KARŞILIĞI BU MU OLMALIYDI?
İçinden geçtiğimiz sürecin tarım ve gıda üretiminin ne kadar stratejik ve vazgeçilmez olduğunu ortaya çıkarmasının ve aynı içerikteki resmi söylemlerin karşılığı, girdi enflasyonundan daha düşük destek artışı olmamalıydı.
Tarımsal destekler ne kadar artırılırsa artırılsın çiftlikte karşılığı yoksa, tarımsal ürünler için değer fiyat ve pazar emniyeti sağlanamıyorsa, kırsalda yaşam ve iş şartları iyileştirilemiyorsa, verimlilik artışı ve sürdürülebilirlik yerine üretimden kopuşu konuşuruz.
Yeni teknolojilerin üreticiye ulaştırılması yoluyla verimliliğin artı¬rılmasını tarımsal kalkınmanın temeli olarak anlatırken, bütün zorlukların ekonomik ve sosyal problemler üzerinde düğümlendiğini görmezden gelmemeliyiz.

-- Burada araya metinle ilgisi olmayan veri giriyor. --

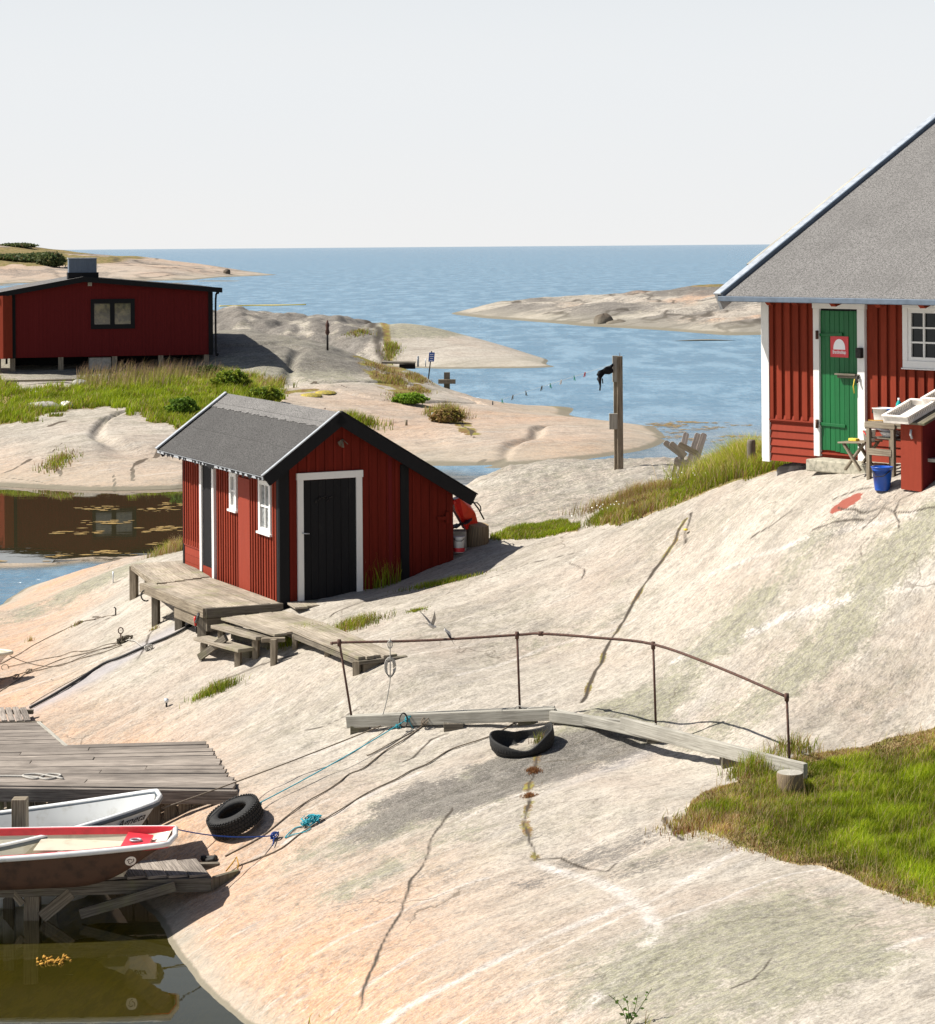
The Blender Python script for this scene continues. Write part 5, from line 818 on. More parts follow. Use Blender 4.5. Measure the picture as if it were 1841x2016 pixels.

Türkiye üretimdeki verim açığını kapatmanın yanında düşük maliyetli üretimi de başarabilmek zorunda.
Birim alana ve hayvana düşen verimde gelişmiş ülkelerin gerisindeyiz. Ürün verimliliği artıyor ancak verim artış hızı düşüyor. 2023 yılı için duyurulan sadece 298 milyon TL’lik tarımsal AR-GE desteğiyle hangi projeye, ne kadar destek verip verimliliği arttırabileceksiniz? Dünyadan örnekler verip içimizi daha fazla karartmayalım ancak bu AR-GE bütçesinin ülkemizde savunma sanayisinde faaliyet gösteren göz bebeği şirketlerimizin AR-GE bütçesinin %5 ile %10’u arasında olduğunu da bilelim.
Neden savunmadan örnek verdim; çünkü savaşı asker kazanır. Askeriniz aç ise en yüksek teknoloji işinize yaramaz.
Çözüm; gıda gü¬vencesinde verim açığını azaltmak, yerel üretim ve tüketim yapılarını güçlendirmek, gıda güvenliğinde iyi ve organik tarımı yaygınlaştırmak, denetimi artırmak, kırsal kalkınmada ise iş ve yaşam, sağlık ve sosyal güvenlik şartlarını iyileştirmekten öte kentlerle yarışır hale getirmektir.